Global Stocks Approaching ‘Sell Territory’

A “sell” signal may be approaching for global stocks, according to strategists at Bank of America Merrill Lynch, who at the end of last week published a chart showing inflows into equities, as well as stock prices, climbing towards levels that would trigger selling.

The chart shows that stocks enter ‘sell territory’ when five-week inflows into long-only equity funds are higher than 0.5% of assets under management.

‘Buy territory’ begins when outflows are bigger than 0.9% of assets under management (AUM).

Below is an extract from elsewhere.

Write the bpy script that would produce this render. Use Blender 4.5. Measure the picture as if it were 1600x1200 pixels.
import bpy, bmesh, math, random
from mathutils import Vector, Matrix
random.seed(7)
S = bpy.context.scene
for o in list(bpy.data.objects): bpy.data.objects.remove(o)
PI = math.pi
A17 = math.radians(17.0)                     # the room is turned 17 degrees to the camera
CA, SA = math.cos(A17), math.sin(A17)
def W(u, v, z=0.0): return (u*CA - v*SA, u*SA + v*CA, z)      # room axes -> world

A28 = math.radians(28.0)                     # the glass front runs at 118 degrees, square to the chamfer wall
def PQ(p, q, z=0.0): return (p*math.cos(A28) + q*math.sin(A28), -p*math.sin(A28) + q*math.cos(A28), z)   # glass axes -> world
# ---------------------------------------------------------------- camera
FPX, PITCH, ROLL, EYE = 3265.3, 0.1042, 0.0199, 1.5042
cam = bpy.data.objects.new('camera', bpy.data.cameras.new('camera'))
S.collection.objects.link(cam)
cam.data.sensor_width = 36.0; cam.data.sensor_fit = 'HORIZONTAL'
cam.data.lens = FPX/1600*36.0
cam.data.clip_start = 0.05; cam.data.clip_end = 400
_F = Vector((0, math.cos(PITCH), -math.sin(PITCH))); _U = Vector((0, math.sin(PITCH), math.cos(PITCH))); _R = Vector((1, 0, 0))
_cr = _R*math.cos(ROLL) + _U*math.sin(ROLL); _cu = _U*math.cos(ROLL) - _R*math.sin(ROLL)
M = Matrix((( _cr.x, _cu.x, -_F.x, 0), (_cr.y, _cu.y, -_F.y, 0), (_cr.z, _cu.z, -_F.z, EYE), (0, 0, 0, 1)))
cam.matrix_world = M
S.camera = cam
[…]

Currently, the chart published by Bank of America Merrill Lynch shows inflows into stocks somewhere around 0.2% or 0.3% of AUM.

Last week was the third straight week of big inflows into equities, with $12.4 billion going into stocks, the strategists wrote in a note.

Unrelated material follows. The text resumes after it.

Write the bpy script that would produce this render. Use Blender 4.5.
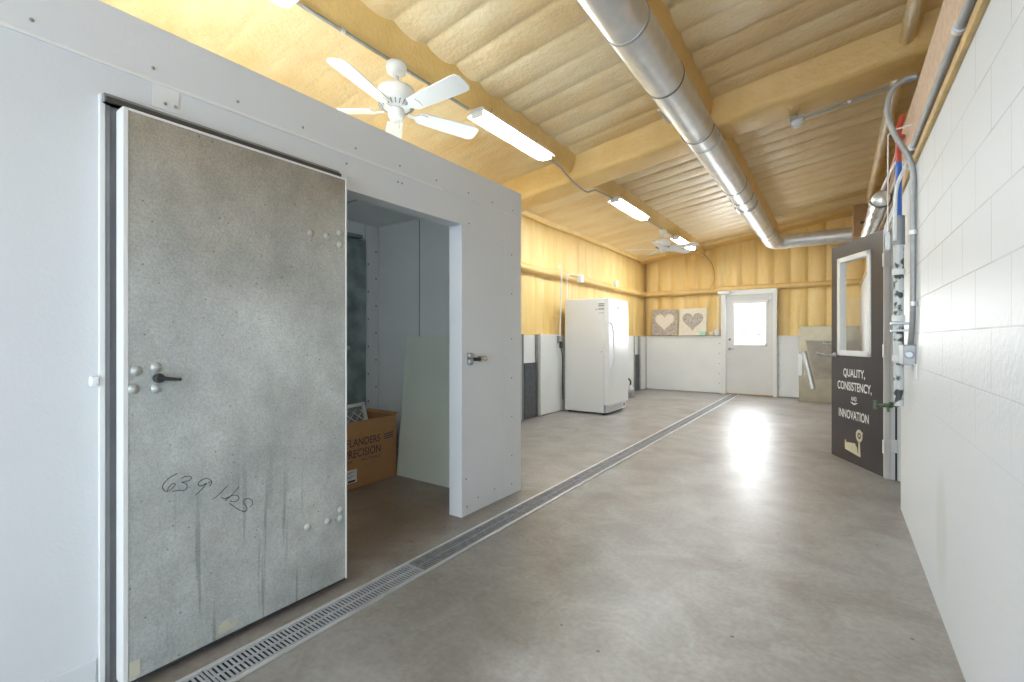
import bpy, bmesh, math, random
from mathutils import Vector, Matrix, Quaternion, noise
random.seed(7)
PI = math.pi
for o in list(bpy.data.objects): bpy.data.objects.remove(o)
SC = bpy.context.scene
COL = SC.collection

# ------------------------------------------------------------------ camera
cd = bpy.data.cameras.new('camera'); cam = bpy.data.objects.new('camera', cd); COL.objects.link(cam)
cam.location = (0, 0, 1.2); cam.rotation_euler = (PI/2, 0, math.radians(34.778))
cd.sensor_width = 36; cd.lens = 468/1024*36; cd.shift_y = -2/1024; cd.clip_start = .02; cd.clip_end = 200
SC.camera = cam
# ------------------------------------------------------------------ world, daylight, exposure
w = bpy.data.worlds.new('world'); SC.world = w; w.use_nodes = True
bg = w.node_tree.nodes['Background']; bg.inputs[0].default_value = (.86, .93, 1, 1); bg.inputs[1].default_value = 1.5
SC.view_settings.view_transform = 'Standard'; SC.view_settings.look = 'None'
SC.view_settings.exposure = 1.40; SC.view_settings.gamma = 1; SC.view_settings.use_curve_mapping = False
def area(name, loc, rot, sx, sy, power, col):
    l = bpy.data.lights.new(name, 'AREA'); l.shape = 'RECTANGLE'; l.size = sx; l.size_y = sy; l.energy = power; l.color = col
    o = bpy.data.objects.new(name, l); o.location = loc; o.rotation_euler = rot; COL.objects.link(o); return o
# daylight entering through the open overhead door in the wall behind the camera
area('daylight_rear_opening', (-.75, -2.9, 1.45), (PI/2, 0, 0), 2.0, 2.5, 36, (.66, .82, 1))
# daylight entering through the glass of the far door
area('daylight_far_door', (-1.53, 11.22, 1.5), (-PI/2, 0, 0), .6, .85, 30, (.95, .98, 1))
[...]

“Another $8-9 billion of inflows to long-only equity funds over the next two weeks would trigger a contrarian ‘sell’ signal,” the strategists, Michael Hartnett and Brian Leung, said.

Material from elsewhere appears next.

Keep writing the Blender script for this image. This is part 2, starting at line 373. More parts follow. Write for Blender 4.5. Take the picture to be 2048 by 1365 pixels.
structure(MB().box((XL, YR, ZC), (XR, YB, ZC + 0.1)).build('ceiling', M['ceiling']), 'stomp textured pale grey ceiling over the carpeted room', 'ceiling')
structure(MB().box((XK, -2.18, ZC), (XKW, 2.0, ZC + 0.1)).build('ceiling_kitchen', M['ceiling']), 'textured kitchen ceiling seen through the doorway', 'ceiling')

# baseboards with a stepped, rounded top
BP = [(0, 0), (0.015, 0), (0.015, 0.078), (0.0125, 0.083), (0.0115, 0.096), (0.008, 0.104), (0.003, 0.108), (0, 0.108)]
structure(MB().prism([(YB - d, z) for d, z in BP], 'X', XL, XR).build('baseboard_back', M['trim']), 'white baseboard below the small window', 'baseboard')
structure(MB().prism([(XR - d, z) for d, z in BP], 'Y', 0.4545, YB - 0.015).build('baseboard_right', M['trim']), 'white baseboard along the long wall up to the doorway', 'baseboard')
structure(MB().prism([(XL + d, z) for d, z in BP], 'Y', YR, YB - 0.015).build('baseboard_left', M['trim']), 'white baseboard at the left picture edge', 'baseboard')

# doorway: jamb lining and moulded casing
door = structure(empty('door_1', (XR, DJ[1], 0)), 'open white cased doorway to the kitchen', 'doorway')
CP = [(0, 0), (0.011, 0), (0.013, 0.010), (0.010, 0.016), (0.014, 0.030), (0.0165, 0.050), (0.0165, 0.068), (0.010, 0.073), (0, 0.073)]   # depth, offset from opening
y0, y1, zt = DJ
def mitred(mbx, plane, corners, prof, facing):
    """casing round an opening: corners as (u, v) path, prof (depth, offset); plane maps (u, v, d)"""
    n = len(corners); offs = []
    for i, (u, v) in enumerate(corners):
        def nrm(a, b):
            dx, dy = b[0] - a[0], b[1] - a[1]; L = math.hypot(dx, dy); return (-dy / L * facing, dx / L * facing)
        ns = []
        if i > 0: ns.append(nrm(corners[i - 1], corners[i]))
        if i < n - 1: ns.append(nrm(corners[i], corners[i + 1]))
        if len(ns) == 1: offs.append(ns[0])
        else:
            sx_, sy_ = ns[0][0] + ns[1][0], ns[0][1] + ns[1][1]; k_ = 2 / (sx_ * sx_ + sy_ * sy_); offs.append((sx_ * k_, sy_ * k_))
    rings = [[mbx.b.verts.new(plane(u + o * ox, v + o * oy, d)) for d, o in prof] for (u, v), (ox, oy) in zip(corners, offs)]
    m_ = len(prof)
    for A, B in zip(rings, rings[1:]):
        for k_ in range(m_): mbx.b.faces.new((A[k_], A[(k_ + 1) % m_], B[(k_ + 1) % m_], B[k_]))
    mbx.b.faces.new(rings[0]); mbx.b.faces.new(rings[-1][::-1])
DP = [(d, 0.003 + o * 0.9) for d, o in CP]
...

Around $231 billion were allocated to stocks year-to-date, compared with “a mere $16 billion inflows to bond funds,” they noted.

Last week’s “crowded trades” were Europe and Japan, as well as high-yield and floating-rate debt, according to the strategists.

Europe saw 18 weeks of inflows in a row, with $2.3 billion going into European stocks last week. Japan saw eight straight weeks of inflows while emerging markets experienced the first outflows in four weeks, although modest.

There were “chunky” inflows into energy and consumer sectors and outflows from utilities and healthcare, the strategists said.